* _Given request_
Reproduce the listing word for word, leaving every picture behind.

* _Recorded data_
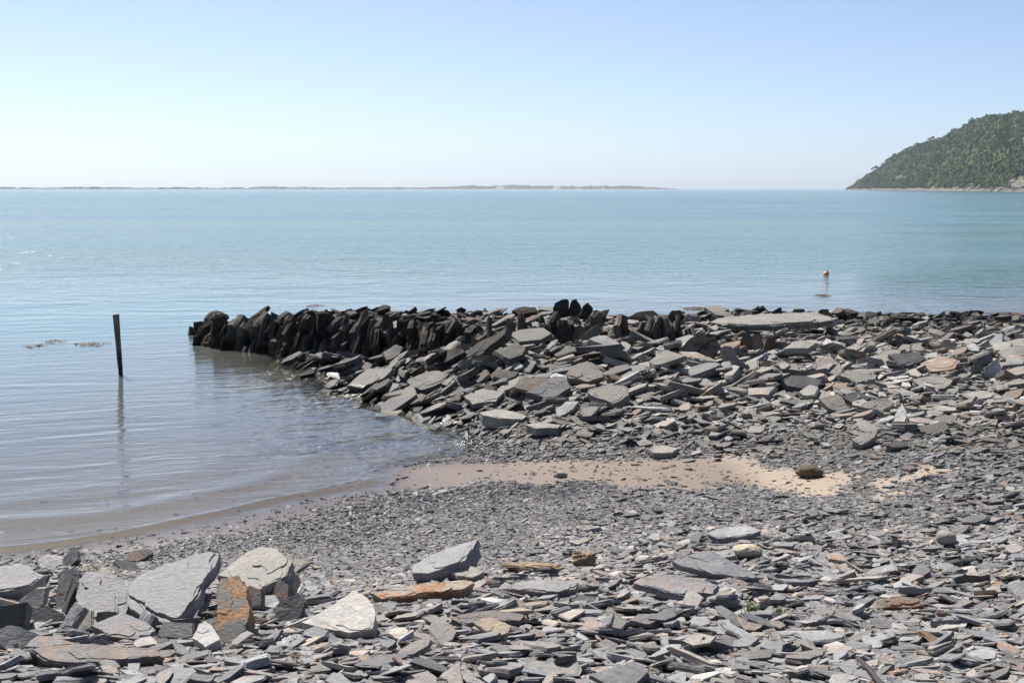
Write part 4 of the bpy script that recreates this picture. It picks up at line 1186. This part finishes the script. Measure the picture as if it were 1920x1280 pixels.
boulder('earth_clod', 'brown clod of dried weed and earth on the gravel, upper middle foreground', 'clod', 1098, 1064, (.17, .11, .12), R(20), M_CLOD, .5, 4, .20, .2)
boulder('earth_clod', 'low flat brown clod left of the upstanding clod', 'clod', 1000, 1072, (.40, .16, .05), R(5), M_CLOD, .4, 4, .22, .3)
boulder('cobble', 'small dark cobble standing on the open wet sand', 'cobble', 1052, 896, (.12, .08, .07), 0, M_GREY, .15, 3)

M_STICK = plain('charred_stick', [(.3, (.012, .010, .009)), (.7, (.04, .032, .027))], 30.0, .75, .4)
def ground_pt(px, row):
    z = .9
    for _ in range(12):
        x, y = on_z(px, row, z); z = float(hgt(x, y)) * .7 + z * .3
    return np.array([float(x), float(y), z])
a0, a1 = ground_pt(1607, 1246), ground_pt(1668, 1310)
V, F = [], []
for k in range(7):
    f = k / 6; c = a0 * (1 - f) + a1 * f + np.array([0, 0, .03 + .008 * math.sin(f * 5)]); r = (.0085 + .003 * f) * rng.uniform(.9, 1.12)
    for a in range(8): V.append(c + r * np.array([math.cos(a * .785), 0, math.sin(a * .785)]))
for k in range(6):
    for a in range(8): F.append((k * 8 + a, k * 8 + (a + 1) % 8, (k + 1) * 8 + (a + 1) % 8, (k + 1) * 8 + a))
me = mesh_np('stick', np.array(V) - a0, np.array(F), M_STICK, True)
tag(obj('driftwood_stick', me, loc=a0), 'thin black stick lying across slates at the bottom edge', 'stick')

M_GRASS = plain('shore_grass', [(.3, (.08, .15, .02)), (.7, (.20, .28, .05))], 60.0, .6, .0)
M_STRAW = plain('dry_straw', [(.3, (.35, .28, .17)), (.7, (.55, .46, .30))], 60.0, .8, .0)
def tuft(name, label, px, row, n, hmax, spread, mat, lie=.5):
    p = ground_pt(px, row)
    V, F = [], []
    for k in range(n):
        a = rng.uniform(0, 6.28); q = np.array([rng.normal(0, spread), rng.normal(0, spread * .6), 0])
        d = norm([math.cos(a) * lie * rng.uniform(.3, 1.6), math.sin(a) * lie * rng.uniform(.3, 1.6), 1]); h_ = hmax * rng.uniform(.4, 1)
        s_ = norm(np.cross(d, [0, 0, 1])) * .0022
        i = len(V)
        m_ = q + d * h_ * .55; t_ = q + d * h_ + np.array([d[0], d[1], -.35]) * h_ * .25
        V += [q - s_, q + s_, m_ + s_ * .8, m_ - s_ * .8, t_ + s_ * .2, t_ - s_ * .2]
        F += [(i, i + 1, i + 2, i + 3), (i + 3, i + 2, i + 4, i + 5)]
    me = mesh_np(name, np.array(V), np.array(F), mat)
    return tag(obj(name, me, loc=p), label, 'grass', {'grass_tuft': 'green tufts among the slates', 'straw_wisp': 'wisps of dry straw'}[name])
tuft('grass_tuft', 'small bright green grass tuft beside a brown slate, left of two', 1406, 1146, 60, .06, .018, M_GRASS)
tuft('grass_tuft', 'tiny green grass tuft right of the brown slate, right of two', 1462, 1148, 30, .04, .014, M_GRASS)
tuft('straw_wisp', 'pale dry straw caught behind the bumpy upright slab at left', 190, 1075, 70, .12, .05, M_STRAW, 1.2)
tuft('straw_wisp', 'dry straw wisp between slates near the bottom right of centre', 1205, 1268, 30, .06, .03, M_STRAW, 1.8)

# ------------------------------------------------------------------ summer haze over the estuary
m = NT('haze_air')
pv = m.n('ShaderNodeVolumePrincipled', {'Color': (.74, .87, 1.0, 1), 'Density': 7.5e-5, 'Anisotropy': .35})
m.t.links.new(pv.outputs[0], m.out.inputs['Volume'])
bm = bmesh.new(); bmesh.ops.create_cube(bm, size=1.0)
for v_ in bm.verts:
    v_.co.x *= 24400; v_.co.y = 6050 + v_.co.y * 12340; v_.co.z = 108 + v_.co.z * 240
me = bpy.data.meshes.new('haze'); bm.to_mesh(me); bm.free(); me.materials.append(m.mat)
tag(obj('haze', me), 'thin pale summer haze over the estuary', kind='stuff')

* _Problem solution_
Write part 4 of the bpy script that recreates this picture. It picks up at line 1186. This part finishes the script. Measure the picture as if it were 1920x1280 pixels.
boulder('earth_clod', 'brown clod of dried weed and earth on the gravel, upper middle foreground', 'clod', 1098, 1064, (.17, .11, .12), R(20), M_CLOD, .5, 4, .20, .2)
boulder('earth_clod', 'low flat brown clod left of the upstanding clod', 'clod', 1000, 1072, (.40, .16, .05), R(5), M_CLOD, .4, 4, .22, .3)
boulder('cobble', 'small dark cobble standing on the open wet sand', 'cobble', 1052, 896, (.12, .08, .07), 0, M_GREY, .15, 3)

M_STICK = plain('charred_stick', [(.3, (.012, .010, .009)), (.7, (.04, .032, .027))], 30.0, .75, .4)
def ground_pt(px, row):
    z = .9
    for _ in range(12):
        x, y = on_z(px, row, z); z = float(hgt(x, y)) * .7 + z * .3
    return np.array([float(x), float(y), z])
a0, a1 = ground_pt(1607, 1246), ground_pt(1668, 1310)
V, F = [], []
for k in range(7):
    f = k / 6; c = a0 * (1 - f) + a1 * f + np.array([0, 0, .03 + .008 * math.sin(f * 5)]); r = (.0085 + .003 * f) * rng.uniform(.9, 1.12)
    for a in range(8): V.append(c + r * np.array([math.cos(a * .785), 0, math.sin(a * .785)]))
for k in range(6):
    for a in range(8): F.append((k * 8 + a, k * 8 + (a + 1) % 8, (k + 1) * 8 + (a + 1) % 8, (k + 1) * 8 + a))
me = mesh_np('stick', np.array(V) - a0, np.array(F), M_STICK, True)
tag(obj('driftwood_stick', me, loc=a0), 'thin black stick lying across slates at the bottom edge', 'stick')

M_GRASS = plain('shore_grass', [(.3, (.08, .15, .02)), (.7, (.20, .28, .05))], 60.0, .6, .0)
M_STRAW = plain('dry_straw', [(.3, (.35, .28, .17)), (.7, (.55, .46, .30))], 60.0, .8, .0)
def tuft(name, label, px, row, n, hmax, spread, mat, lie=.5):
    p = ground_pt(px, row)
    V, F = [], []
    for k in range(n):
        a = rng.uniform(0, 6.28); q = np.array([rng.normal(0, spread), rng.normal(0, spread * .6), 0])
        d = norm([math.cos(a) * lie * rng.uniform(.3, 1.6), math.sin(a) * lie * rng.uniform(.3, 1.6), 1]); h_ = hmax * rng.uniform(.4, 1)
        s_ = norm(np.cross(d, [0, 0, 1])) * .0022
        i = len(V)
        m_ = q + d * h_ * .55; t_ = q + d * h_ + np.array([d[0], d[1], -.35]) * h_ * .25
        V += [q - s_, q + s_, m_ + s_ * .8, m_ - s_ * .8, t_ + s_ * .2, t_ - s_ * .2]
        F += [(i, i + 1, i + 2, i + 3), (i + 3, i + 2, i + 4, i + 5)]
    me = mesh_np(name, np.array(V), np.array(F), mat)
    return tag(obj(name, me, loc=p), label, 'grass', {'grass_tuft': 'green tufts among the slates', 'straw_wisp': 'wisps of dry straw'}[name])
tuft('grass_tuft', 'small bright green grass tuft beside a brown slate, left of two', 1406, 1146, 60, .06, .018, M_GRASS)
tuft('grass_tuft', 'tiny green grass tuft right of the brown slate, right of two', 1462, 1148, 30, .04, .014, M_GRASS)
tuft('straw_wisp', 'pale dry straw caught behind the bumpy upright slab at left', 190, 1075, 70, .12, .05, M_STRAW, 1.2)
tuft('straw_wisp', 'dry straw wisp between slates near the bottom right of centre', 1205, 1268, 30, .06, .03, M_STRAW, 1.8)

# ------------------------------------------------------------------ summer haze over the estuary
m = NT('haze_air')
pv = m.n('ShaderNodeVolumePrincipled', {'Color': (.74, .87, 1.0, 1), 'Density': 7.5e-5, 'Anisotropy': .35})
m.t.links.new(pv.outputs[0], m.out.inputs['Volume'])
bm = bmesh.new(); bmesh.ops.create_cube(bm, size=1.0)
for v_ in bm.verts:
    v_.co.x *= 24400; v_.co.y = 6050 + v_.co.y * 12340; v_.co.z = 108 + v_.co.z * 240
me = bpy.data.meshes.new('haze'); bm.to_mesh(me); bm.free(); me.materials.append(m.mat)
tag(obj('haze', me), 'thin pale summer haze over the estuary', kind='stuff')